Posted by: Keith Glover | April 11, 2008 at 10:23
Beta doesn't mean the same thing for web apps vs software. Since a web app runs in the "sandbox" of the browser, there is little risk to the user and it can be put into beta earlier.
If you install beta software, your potential downside is complete loss of your computer - as Rick just experienced. If you use a beta web app, your exposure is only what info you give the app, i.e. don't trust it with the only copies of your holiday photos.
On the web, we are all beta testers all the time. The feedback loop to developers is shorter and broader (less time and more people). Net result - better apps for us all.
Oh, that reminds me... sign up for the Fonolo beta (www.fonolo.com). Never listen to a phone menu again.

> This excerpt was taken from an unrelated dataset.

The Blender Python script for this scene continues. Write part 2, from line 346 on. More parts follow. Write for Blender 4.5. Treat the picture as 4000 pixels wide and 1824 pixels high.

Posted by: Shai Berger | April 13, 2008 at 18:09
Meh. I just hate betas. Especially the web betas. It just reminds me of those Geocities pages that always had the "always under construction" animated gif on them. Beta has become a scapegoat for poor quality, broken agile methodology, or simply the fact the startup is not earning money and so they keep the option open to remove "beta" as they ask everyone to pay a subscription, or at least keep that door open for that big day when Google buys them for a few billions. Well who are they kidding - if it's live, it's not a beta!
Posted by: Alex Grenier | April 14, 2008 at 20:59
A little late, but I'd like to comment on this:
Some of the biggest culprits of the beta crime are, as mentioned, Google and believe it or not, Yahoo. I mean, look at Flickr, a product that was in beta for a long time.
Now, I admit there are applications and products out there that use the term beta like a buzzword. As Alex said, Beta has become a scapegoat.
But I ask you and all your readers to remember that Beta is also a powerful thing. Look at Tungle, a product that launched into beta today. Startups are growing more agile and also more subject to change. Stealth mode, private beta, public beta, I can't believe that these aren't worthwhile states. If a startup is doing a beta, in my humble opinion they are deriving something from it - in most cases, an opportunity to test logic, or target a certain audience for feedback.
That said however, Perpetual Beta - something that is plaguing the web industry especially - is a serious problem. My startup is still in development, and I have a very solid plan. Private beta, targeting industry professionals I've been speaking to. Public beta, to garner feedback and do 'real world' testing. A month later, bug fixes are implemented, requested features added, out of beta and into production.
In my mind, that is how Beta should be used.
-Ryan
Posted by: Ryan Brooks | April 16, 2008 at 07:55
@Ryan: Well said!
Putting terminology aside, there is a lot of value to the intermediate step between "this is still under the development" and "we're ready for the general public".
By putting your service online and inviting 100 investors, bloggers and industry insiders to play with it, you get a ton of important feedback and you send a message to those 3 (very important) groups that, yes this product is real, and it's on its way to a grand opening.
I'm on my second start-up and I can tell you without reservation that you would be foolish to go directly from internal testing to public launch. Is anyone seriously suggesting that?